Maybe you're right on this, still it is used even in the example
russian
class in
/etc/login.conf, so I just assume there is
some software using it.
what is set by the login.conf :charset entry is an MM_CHARSET variable
Indeed, I didn't read the manpage properly here.
I do not know if a construct like C.UTF-8 is in any way legal.
I don't either, but that was asked about. Still if such a thing is legal, it makes some sense: Use a "neutral" locale, but with UTF-8 charset (while your suggested
en_US.UTF-8
will use US-american date formats and so on).
Setting LANG (or in login.conf :lang) has some side-effects which you may or may not want [...]
I'd say that's
exactly what you want. But admittedly,
LANG
is a misnomer here, suggesting it would
only set the language.
In order to avoid these, i.e. leave them in the default american mode which less likely breaks compatibilities, [...]
Of course, any correctly written script relying on exact reproducible output of some tools should always set
LANG=C
in its environment.
Therefore all daemons and server applications are by default using just bytes ( LANG=C), and if they want something different, they have to care by themselves for that.
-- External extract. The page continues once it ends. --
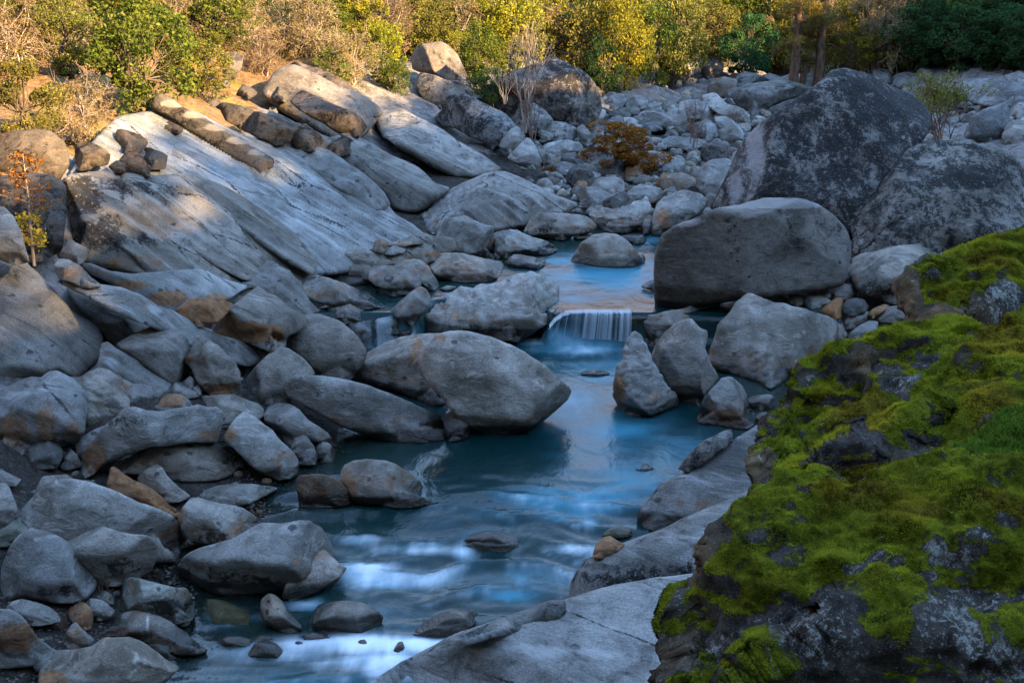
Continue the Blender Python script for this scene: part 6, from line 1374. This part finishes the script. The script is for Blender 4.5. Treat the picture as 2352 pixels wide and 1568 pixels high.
def pine(label, u, vb, vt, hw, seed, lean=0, dead=False, Y=None):
    rs = random.Random(seed); r_ = np.random.RandomState(seed); p = at_y(u, vb, Y) if Y else hit(u, vb, False); m = p[1] / FOC; H = (vb - vt) * m
    A = Acc(); path = [np.array([lean * m * (i / 6) + rs.uniform(-.08, .08), 0, -.3 + (H + .3) * i / 6]) for i in range(7)]
    A.tube(path, [hw * .19 * m * (1 - .72 * i / 6) for i in range(7)], 8)
    B = Acc(); cs = []
    n = int(34 if not dead else 22)
    for i in range(n):
        f = .22 + .78 * (i + rs.random()) / n; k = f * 6; j = min(5, int(k)); s = path[j] + (path[j + 1] - path[j]) * (k - j)
        a = rs.uniform(0, 6.28); L = hw * m * rs.uniform(.55, 1.1) * (1.25 - .8 * f)
        e = s + np.array([math.cos(a) * L, math.sin(a) * L, L * rs.uniform(-.22, .12)])
        pts = B.limb(s, e, .06 * (1.2 - f) + .015, .012, rs, .08, 4, 4)
        for q in pts[2:]:
            for _ in range(2):
                t = q + np.array([rs.uniform(-1, 1), rs.uniform(-1, 1), rs.uniform(-.2, .4)]) * L * .28; B.limb(q, t, .014, .006, rs, .08, 2, 3); cs.append(t)
    root = empty('pine_tree', p)
    for nm, acc in (('trunk', A), ('branches', B)):
        c = bpy.data.objects.new(nm, acc.mesh(nm, M['pinebark'])); C.objects.link(c); c.parent = root
    if not dead:
        me = leaf_cloud('needles', cs, [.42] * len(cs), [26] * len(cs), .17, r_, LEAF['needle'], asp=.10, shell=.05)
        c = bpy.data.objects.new('needles', me); C.objects.link(c); c.parent = root
    tag(root, label, 'pine'); return root
pine('straight dark-trunked pine, leftmost of the tall pines', 1822, 192, -160, 62, 1, lean=6, Y=77)
pine('thin leaning pine crossing behind the leftmost tall pine', 1838, 190, 0, 46, 2, lean=30, Y=78)
pine('reddish-barked pine in the middle of the tall pines', 1880, 192, -160, 66, 3, lean=2, Y=77.5)
pine('sunlit brown-needled pine, rightmost of the tall pines', 2030, 180, -170, 80, 4, lean=-4, Y=79)

# ------------------------------------------------------------------ the right canyon wall that keeps the gorge in shade, with the wood on its crest
def canyon_wall():
    EDGE = [(-400, 640, 24), (-100, 560, 25.5), (40, 600, 25.5), (150, 398, 30.5), (330, 395, 32), (430, 345, 37), (560, 335, 42), (720, 265, 50), (860, 262, 54), (930, 250, 58), (1080, 205, 62), (1150, 150, 64), (1240, 138, 64), (1340, 145, 66),
            (1390, 200, 80), (1550, 205, 86), (1700, 235, 90), (1850, 265, 95), (2000, 270, 96), (2060, 265, 98)]
    cr = []
    for u, v, y in EDGE:
        s = at_y(u, v, y); xr = 56.0; t = (xr - s[0]) / SUN_DIR[0]; cr.append((s[1] + t * SUN_DIR[1], s[2] + t * SUN_DIR[2]))
    cr.sort(); ys = np.array([c[0] for c in cr]); zs = np.array([c[1] for c in cr])
    ys = np.r_[-60, ys[0] - 8, ys, ys[-1] + 14, ys[-1] + 24, 150]; zs = np.r_[zs[0] + 4, zs[0] + 1, zs, zs[-1] + 6, 36, 50]
    yy = np.arange(-60, 150, 1.0); crest = np.interp(yy, ys, zs)
    prof = [(0, 0), (.22, .30), (.48, .62), (.75, .88), (1.0, 1.0), (1.5, .97), (3.0, .7)]
    V = []
    for a, b in prof:
        for y, c in zip(yy, crest):
            bz = 6.0; V.append((44 + 12 * a + (rnd3(y, a) * 1.2 if a not in (1.0,) else 0), y, bz + (c - 1.9 - bz) * b))
    V = np.array(V); V[:, 2] += fbm(V * .25, 3, 8) * .8
    o = link_mesh('hill', V, grid_faces(len(yy), len(prof)), M['ground'])
    attr(o, 'zone', np.tile([1.0, 0, 0, 1], (len(V), 1)))
    tag(o, 'steep right wall of the gorge', None, None, 'structure')
    rs = np.random.RandomState(12); cs = []; rr = []
    for y, c in zip(yy, crest):
        if rs.rand() < .93:
            for _ in range(3):
                cs.append(np.array([56 + rs.uniform(-1.5, 2.5), y + rs.uniform(-.5, .5), c - 1.6 + rs.uniform(-.6, 2.4)])); rr.append(rs.uniform(.7, 1.25))
    me = leaf_cloud('wood', cs, rr, [110] * len(cs), .19, rs, LEAF['dark'], shell=.1)
    w = bpy.data.objects.new('wood', me); C.objects.link(w); tag(w, 'wood along the crest of the right wall of the gorge', 'wood', None, 'stuff')
def rnd3(a, b): return math.sin(a * 1.7 + b * 9) * .6 + math.sin(a * .43 + b * 4) * .8
canyon_wall()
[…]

I'd say that's only half true, all it takes using the standard C library is
setlocale(LC_ALL, "")
and some functions start to behave locale-specific (e.g. in
ctype.h
).
And if you set it in /etc/profile, you need to think through whether it needs to be in the section only for interactive logins. Do you really want to use this for non-interactive logins, commands coming in via ssh, batch, cron jobs? Maybe you do, maybe you don't.
AFAIK,
/etc/profile should only be considered by login shells.